しばらくすると、彼らは脱衣場へ出ていった。静かになった浴室で、私は自分のルーティンで時間を過ごし、湯から上がった。

 

脱衣場には、2人がソファーでくつろぎながら漫画を読んでいた。

「まだおったんかいな」

またもや私は顔をしかめそうになるが、しばらくした後の、彼らがコーラを購入(瓶タイプ)したあとの行動に目が離せなくなった。

 

どういった行動だったのかというと、栓抜きの使い方がわからないらしく、瓶を片手に悪戦苦闘し始めたのだ。

「いい気味だ」

私は、心の中でニヤニヤしていたのだが、番台の女将さんが助け舟を出した。
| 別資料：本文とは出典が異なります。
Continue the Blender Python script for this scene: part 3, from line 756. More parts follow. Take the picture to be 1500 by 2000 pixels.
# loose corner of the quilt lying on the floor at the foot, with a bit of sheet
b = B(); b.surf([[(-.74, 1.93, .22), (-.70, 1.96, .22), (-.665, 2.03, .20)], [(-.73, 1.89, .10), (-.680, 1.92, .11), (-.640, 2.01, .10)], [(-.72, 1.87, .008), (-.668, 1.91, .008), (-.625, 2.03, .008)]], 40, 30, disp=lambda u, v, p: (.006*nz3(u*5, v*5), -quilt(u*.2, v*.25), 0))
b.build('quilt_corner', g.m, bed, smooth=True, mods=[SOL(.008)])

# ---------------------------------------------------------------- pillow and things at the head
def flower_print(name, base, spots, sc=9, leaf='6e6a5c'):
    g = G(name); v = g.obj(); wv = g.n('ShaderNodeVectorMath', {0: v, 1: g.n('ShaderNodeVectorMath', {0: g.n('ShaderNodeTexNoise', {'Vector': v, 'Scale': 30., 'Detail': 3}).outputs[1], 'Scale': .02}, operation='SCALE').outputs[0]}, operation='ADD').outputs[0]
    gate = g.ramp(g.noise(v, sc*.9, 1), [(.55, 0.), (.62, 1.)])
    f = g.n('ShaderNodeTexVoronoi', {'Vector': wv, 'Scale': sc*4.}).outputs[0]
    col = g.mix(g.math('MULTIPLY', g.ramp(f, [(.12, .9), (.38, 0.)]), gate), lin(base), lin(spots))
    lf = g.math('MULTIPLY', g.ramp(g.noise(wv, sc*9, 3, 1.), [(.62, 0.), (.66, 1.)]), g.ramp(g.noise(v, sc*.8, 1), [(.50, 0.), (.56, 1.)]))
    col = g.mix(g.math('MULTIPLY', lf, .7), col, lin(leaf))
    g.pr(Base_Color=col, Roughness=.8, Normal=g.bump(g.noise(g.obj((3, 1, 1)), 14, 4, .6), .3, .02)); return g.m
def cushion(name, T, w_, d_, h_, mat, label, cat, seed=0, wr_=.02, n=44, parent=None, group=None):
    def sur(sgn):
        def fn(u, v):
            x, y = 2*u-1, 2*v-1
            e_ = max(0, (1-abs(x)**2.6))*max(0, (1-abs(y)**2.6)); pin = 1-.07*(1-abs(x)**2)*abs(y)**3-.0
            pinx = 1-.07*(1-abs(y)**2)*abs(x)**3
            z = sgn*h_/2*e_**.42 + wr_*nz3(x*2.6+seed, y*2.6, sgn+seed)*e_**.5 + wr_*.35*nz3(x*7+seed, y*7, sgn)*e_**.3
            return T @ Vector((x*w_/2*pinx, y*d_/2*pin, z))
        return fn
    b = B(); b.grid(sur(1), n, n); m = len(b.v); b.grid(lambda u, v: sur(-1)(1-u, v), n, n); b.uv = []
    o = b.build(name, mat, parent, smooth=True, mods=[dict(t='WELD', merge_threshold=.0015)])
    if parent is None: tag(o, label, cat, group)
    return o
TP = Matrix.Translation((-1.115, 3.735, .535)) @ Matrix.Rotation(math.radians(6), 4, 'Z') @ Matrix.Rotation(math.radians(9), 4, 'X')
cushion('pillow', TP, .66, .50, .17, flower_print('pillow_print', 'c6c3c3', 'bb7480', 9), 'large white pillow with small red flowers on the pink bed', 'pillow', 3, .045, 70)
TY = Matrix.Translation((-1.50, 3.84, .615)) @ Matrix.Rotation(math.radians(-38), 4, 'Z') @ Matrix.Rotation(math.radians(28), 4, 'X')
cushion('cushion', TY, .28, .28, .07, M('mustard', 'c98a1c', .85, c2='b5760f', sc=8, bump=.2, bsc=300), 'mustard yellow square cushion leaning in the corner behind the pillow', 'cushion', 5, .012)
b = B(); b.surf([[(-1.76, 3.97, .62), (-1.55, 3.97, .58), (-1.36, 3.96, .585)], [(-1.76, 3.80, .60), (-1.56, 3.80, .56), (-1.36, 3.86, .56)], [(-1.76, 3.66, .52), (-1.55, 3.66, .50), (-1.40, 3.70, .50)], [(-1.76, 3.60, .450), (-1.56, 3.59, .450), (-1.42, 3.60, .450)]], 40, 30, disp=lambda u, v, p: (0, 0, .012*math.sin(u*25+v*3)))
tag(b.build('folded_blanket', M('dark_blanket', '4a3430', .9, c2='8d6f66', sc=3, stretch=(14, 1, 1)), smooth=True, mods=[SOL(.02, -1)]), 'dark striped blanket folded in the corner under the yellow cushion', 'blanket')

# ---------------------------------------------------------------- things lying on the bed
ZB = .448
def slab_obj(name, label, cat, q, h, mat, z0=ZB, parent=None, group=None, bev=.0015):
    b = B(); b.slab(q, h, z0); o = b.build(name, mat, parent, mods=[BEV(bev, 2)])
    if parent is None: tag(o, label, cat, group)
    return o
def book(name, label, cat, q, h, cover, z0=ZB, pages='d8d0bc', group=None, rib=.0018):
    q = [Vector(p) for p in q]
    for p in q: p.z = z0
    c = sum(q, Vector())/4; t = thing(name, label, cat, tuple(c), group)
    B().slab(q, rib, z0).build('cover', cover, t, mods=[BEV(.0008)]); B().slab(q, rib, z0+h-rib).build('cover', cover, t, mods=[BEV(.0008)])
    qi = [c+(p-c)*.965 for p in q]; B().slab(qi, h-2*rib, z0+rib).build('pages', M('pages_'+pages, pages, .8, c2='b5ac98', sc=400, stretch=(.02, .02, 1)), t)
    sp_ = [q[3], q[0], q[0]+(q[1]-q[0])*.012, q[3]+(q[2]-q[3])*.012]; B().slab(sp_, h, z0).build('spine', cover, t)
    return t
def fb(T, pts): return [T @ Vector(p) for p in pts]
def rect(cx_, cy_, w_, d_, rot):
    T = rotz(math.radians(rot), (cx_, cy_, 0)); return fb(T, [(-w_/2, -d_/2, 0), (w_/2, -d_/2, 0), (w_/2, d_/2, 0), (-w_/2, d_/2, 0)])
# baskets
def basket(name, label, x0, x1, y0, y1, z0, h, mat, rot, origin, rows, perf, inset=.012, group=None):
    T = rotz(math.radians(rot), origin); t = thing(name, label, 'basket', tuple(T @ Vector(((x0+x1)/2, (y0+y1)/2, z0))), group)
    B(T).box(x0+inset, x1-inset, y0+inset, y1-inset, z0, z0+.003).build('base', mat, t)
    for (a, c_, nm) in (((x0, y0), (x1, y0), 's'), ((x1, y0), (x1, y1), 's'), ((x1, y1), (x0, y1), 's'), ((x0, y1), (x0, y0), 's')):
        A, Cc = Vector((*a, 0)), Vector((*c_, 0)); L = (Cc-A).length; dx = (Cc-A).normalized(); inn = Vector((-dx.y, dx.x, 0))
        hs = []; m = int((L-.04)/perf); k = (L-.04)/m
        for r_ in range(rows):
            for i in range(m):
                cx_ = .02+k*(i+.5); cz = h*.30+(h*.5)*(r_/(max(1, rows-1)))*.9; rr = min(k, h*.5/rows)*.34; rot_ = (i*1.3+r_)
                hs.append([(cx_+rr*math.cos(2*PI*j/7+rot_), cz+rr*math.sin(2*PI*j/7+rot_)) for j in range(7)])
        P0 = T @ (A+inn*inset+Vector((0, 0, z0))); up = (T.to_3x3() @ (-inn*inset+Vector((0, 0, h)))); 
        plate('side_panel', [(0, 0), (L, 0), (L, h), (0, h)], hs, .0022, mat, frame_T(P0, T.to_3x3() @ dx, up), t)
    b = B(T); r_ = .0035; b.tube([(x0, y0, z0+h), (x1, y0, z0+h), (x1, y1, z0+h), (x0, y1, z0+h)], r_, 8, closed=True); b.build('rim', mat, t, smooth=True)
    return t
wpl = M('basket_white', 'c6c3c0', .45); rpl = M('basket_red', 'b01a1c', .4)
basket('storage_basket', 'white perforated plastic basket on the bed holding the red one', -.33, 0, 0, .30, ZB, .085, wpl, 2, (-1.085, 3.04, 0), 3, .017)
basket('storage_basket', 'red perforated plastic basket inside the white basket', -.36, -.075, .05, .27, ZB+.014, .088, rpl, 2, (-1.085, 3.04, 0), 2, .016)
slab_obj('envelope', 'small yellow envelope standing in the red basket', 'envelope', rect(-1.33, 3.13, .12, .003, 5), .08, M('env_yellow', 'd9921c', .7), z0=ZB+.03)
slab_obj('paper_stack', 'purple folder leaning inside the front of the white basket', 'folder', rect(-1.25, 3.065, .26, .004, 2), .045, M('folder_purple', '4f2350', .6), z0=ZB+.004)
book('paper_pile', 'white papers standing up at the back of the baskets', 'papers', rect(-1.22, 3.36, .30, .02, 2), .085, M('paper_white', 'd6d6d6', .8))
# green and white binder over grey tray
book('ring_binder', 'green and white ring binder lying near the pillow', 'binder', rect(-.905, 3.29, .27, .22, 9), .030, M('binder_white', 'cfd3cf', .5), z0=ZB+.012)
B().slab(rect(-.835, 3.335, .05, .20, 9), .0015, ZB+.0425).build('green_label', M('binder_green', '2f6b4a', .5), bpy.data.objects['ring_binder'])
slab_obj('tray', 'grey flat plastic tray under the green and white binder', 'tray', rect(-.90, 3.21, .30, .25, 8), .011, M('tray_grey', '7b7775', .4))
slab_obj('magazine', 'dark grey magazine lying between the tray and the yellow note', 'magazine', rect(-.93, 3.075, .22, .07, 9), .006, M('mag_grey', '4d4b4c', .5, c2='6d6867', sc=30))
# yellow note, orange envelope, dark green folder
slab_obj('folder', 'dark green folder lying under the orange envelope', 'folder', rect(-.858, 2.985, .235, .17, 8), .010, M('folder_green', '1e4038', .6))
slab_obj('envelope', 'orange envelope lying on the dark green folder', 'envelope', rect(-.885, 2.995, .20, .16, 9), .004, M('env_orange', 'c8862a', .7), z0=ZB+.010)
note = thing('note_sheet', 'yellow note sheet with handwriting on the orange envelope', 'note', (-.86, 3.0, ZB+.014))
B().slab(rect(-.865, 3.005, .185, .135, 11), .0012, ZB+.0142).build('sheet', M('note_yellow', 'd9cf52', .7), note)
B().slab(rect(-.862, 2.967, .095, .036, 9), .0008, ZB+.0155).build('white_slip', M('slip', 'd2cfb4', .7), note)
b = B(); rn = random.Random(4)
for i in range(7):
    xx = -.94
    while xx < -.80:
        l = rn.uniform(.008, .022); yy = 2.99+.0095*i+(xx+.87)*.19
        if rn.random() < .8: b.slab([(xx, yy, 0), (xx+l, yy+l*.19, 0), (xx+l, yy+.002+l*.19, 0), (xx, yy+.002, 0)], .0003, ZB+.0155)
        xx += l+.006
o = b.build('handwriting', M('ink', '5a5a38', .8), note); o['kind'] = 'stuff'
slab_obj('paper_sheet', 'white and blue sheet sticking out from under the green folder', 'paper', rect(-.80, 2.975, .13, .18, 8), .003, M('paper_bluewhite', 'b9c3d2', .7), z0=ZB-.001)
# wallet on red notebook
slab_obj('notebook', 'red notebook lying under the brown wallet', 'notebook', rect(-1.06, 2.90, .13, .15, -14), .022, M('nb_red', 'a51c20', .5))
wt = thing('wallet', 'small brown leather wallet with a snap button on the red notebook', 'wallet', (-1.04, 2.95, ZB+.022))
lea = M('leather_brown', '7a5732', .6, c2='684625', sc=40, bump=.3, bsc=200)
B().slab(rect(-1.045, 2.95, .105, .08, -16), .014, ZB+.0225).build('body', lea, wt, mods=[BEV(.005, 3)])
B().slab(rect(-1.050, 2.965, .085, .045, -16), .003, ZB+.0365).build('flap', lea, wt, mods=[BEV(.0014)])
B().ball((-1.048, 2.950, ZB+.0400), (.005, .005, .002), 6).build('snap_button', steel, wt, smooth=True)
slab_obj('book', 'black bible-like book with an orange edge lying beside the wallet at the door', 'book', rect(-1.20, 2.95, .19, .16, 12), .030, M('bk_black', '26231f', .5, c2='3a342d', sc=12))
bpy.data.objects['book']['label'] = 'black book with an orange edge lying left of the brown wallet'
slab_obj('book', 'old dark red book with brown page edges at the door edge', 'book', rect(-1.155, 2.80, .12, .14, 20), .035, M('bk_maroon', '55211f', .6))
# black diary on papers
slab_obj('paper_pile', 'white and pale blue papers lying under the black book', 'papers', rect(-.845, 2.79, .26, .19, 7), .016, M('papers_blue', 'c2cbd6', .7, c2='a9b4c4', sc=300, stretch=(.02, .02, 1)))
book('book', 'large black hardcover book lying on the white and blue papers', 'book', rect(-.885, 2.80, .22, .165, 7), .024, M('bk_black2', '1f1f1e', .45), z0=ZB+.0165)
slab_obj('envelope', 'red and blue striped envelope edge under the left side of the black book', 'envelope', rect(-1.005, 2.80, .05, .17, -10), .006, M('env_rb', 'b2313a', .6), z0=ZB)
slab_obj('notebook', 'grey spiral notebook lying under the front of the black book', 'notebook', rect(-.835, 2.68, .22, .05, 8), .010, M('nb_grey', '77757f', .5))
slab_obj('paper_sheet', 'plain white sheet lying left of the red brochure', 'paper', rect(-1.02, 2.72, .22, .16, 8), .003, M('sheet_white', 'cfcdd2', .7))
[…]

開け方を説明し、自分で開けるように伝えると、彼らは、何度目かの挑戦で見事に開けることに成功したのだ。その光景を見ていた私は、顔をしかめそうになっていたことも忘れ、良かったなぁと安堵したのである。

銭湯ではこういったドラマに遭遇する。子供たちも、親以外の大人と会話すると良い刺激になると思う。まだまだ、銭湯の可能性を感じた良い時間であった。